I understand that in fact he did campaign, as in going door to door and shaking hands ect. That can be pretty darn powerful if you are pretty energetic and charismatic.

BobW said...

As I read it, the opposing candidate in the primary seems to blame the voting machines, not actual fraud. I can easily imagine blatant screwups setting up the voting machines.

It makes me miss butterfly ballots and hanging chads.

Anonymous said...

Except it is looking more and more as if there actually were voting irregularities.

David Friedman said...

Anonymous points to an analysis of the data, but not an explanation of the outcome.

The clearest conclusion from that piece is that the explanation wasn't Republican crossover. Beyond that, something seems to have been wrong in the Republican vote count in a few places, which might signal voting machine problems. But there doesn't seem to be a link to the Greene victory--and the piece suggests some "innocent" explanations for that.

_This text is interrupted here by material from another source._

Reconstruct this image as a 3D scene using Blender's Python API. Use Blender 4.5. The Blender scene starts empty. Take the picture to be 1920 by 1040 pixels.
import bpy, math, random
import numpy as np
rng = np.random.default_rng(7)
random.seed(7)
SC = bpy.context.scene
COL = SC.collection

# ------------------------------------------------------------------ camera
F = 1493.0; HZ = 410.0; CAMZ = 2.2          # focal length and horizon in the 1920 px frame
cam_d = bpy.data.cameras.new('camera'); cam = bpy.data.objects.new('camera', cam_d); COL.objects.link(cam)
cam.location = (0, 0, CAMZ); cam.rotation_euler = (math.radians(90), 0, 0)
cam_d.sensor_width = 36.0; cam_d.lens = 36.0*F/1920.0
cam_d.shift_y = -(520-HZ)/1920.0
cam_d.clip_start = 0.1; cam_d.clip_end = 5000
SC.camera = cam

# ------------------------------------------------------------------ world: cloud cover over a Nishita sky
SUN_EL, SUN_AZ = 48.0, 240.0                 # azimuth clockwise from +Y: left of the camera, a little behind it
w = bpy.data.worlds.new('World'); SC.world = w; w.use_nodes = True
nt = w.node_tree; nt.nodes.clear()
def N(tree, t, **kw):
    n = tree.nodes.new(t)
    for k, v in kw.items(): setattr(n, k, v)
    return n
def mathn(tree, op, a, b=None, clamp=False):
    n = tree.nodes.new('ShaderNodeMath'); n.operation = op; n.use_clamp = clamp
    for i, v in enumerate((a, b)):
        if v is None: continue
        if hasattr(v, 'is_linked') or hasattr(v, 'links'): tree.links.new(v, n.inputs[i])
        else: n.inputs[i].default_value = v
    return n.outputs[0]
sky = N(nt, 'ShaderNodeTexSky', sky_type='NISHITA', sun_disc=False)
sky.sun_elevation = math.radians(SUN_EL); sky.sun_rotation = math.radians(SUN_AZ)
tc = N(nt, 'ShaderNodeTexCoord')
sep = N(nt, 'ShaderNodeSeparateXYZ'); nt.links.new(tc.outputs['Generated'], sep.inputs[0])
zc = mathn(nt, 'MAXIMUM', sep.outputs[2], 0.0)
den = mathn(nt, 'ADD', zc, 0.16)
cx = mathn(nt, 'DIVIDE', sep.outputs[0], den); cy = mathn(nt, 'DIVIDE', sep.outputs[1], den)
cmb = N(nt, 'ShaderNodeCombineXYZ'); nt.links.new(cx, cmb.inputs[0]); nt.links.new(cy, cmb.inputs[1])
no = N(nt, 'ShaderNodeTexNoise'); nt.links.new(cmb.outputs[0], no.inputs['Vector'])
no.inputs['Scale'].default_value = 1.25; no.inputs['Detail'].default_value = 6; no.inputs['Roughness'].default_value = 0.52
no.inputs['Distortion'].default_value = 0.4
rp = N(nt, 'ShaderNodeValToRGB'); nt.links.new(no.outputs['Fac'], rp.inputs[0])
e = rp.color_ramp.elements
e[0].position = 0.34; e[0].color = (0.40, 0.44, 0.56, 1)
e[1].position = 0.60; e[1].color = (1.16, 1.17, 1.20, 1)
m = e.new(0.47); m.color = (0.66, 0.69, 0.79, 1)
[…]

A 90% confidence result in a statistical test (for a nonrandom distribution of digits) isn't worth much--especially if there are multiple tests people could do, and only the interesting results get reported.

David Tomlin said...

montestruc:

I understand that in fact he did campaign . . .

He says he campaigned across the state, creating a 'prove the negative' problem for those who want to claim he didn't.

In one interview he was asked to name a town or community in which he campaigned, and he gave no answer.

As far as I know there is no evidence he did any campaigning except his own assertion.

Anonymous said...

He simply got the Green Party vote.

Anonymous said...

I can't imagine anything more american than for Greene to win the Senate seat. We want representation for everyone in the congress right? What's better than to have a black, formerly unemployed poor ex-vet setting in the senate with all the white millionaires men and women? It can't hurt and it might just help!

Anonymous said...

Both major parties have some embarrassing new candidates this month. The R's are trying very hard to keep Rand Paul from talking to the media, for example.

montestruc said...

David Tomlin said...

""As far as I know there is no evidence he did any campaigning except his own assertion."

You mean aside from winning the election?

Andrew said...

It's simply amazing that entire states are using easily hackable electronic voting machines with absolutely no vote verification capability.